Request :: Exactly repeat the full listing that follows.

━━━ Raw data

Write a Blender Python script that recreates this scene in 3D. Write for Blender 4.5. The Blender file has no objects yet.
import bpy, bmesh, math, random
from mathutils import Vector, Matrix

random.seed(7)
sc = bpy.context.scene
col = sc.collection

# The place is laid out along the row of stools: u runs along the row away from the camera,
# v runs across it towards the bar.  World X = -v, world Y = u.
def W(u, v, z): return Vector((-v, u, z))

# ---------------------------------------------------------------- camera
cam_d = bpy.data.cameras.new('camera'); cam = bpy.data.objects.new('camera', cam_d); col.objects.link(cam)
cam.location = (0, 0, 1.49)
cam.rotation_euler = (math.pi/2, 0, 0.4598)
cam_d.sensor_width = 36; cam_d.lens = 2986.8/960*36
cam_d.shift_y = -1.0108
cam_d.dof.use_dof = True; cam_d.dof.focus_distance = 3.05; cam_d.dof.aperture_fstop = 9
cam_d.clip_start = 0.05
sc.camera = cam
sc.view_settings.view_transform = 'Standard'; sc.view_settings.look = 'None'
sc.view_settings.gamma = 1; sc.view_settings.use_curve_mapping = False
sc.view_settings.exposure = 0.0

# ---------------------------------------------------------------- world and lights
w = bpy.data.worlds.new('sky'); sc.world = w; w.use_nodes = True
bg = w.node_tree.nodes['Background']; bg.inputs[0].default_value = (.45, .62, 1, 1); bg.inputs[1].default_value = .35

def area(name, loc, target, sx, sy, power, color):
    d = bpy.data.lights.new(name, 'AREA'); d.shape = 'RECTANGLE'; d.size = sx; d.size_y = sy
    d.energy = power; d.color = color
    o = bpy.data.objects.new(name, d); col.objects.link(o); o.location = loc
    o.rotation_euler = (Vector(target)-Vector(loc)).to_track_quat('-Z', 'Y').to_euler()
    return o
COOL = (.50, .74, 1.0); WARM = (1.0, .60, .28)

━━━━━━

Full response ::
Write a Blender Python script that recreates this scene in 3D. Write for Blender 4.5. The Blender file has no objects yet.
import bpy, bmesh, math, random
from mathutils import Vector, Matrix

random.seed(7)
sc = bpy.context.scene
col = sc.collection

# The place is laid out along the row of stools: u runs along the row away from the camera,
# v runs across it towards the bar.  World X = -v, world Y = u.
def W(u, v, z): return Vector((-v, u, z))

# ---------------------------------------------------------------- camera
cam_d = bpy.data.cameras.new('camera'); cam = bpy.data.objects.new('camera', cam_d); col.objects.link(cam)
cam.location = (0, 0, 1.49)
cam.rotation_euler = (math.pi/2, 0, 0.4598)
cam_d.sensor_width = 36; cam_d.lens = 2986.8/960*36
cam_d.shift_y = -1.0108
cam_d.dof.use_dof = True; cam_d.dof.focus_distance = 3.05; cam_d.dof.aperture_fstop = 9
cam_d.clip_start = 0.05
sc.camera = cam
sc.view_settings.view_transform = 'Standard'; sc.view_settings.look = 'None'
sc.view_settings.gamma = 1; sc.view_settings.use_curve_mapping = False
sc.view_settings.exposure = 0.0

# ---------------------------------------------------------------- world and lights
w = bpy.data.worlds.new('sky'); sc.world = w; w.use_nodes = True
bg = w.node_tree.nodes['Background']; bg.inputs[0].default_value = (.45, .62, 1, 1); bg.inputs[1].default_value = .35

def area(name, loc, target, sx, sy, power, color):
    d = bpy.data.lights.new(name, 'AREA'); d.shape = 'RECTANGLE'; d.size = sx; d.size_y = sy
    d.energy = power; d.color = color
    o = bpy.data.objects.new(name, d); col.objects.link(o); o.location = loc
    o.rotation_euler = (Vector(target)-Vector(loc)).to_track_quat('-Z', 'Y').to_euler()
    return o
COOL = (.50, .74, 1.0); WARM = (1.0, .60, .28)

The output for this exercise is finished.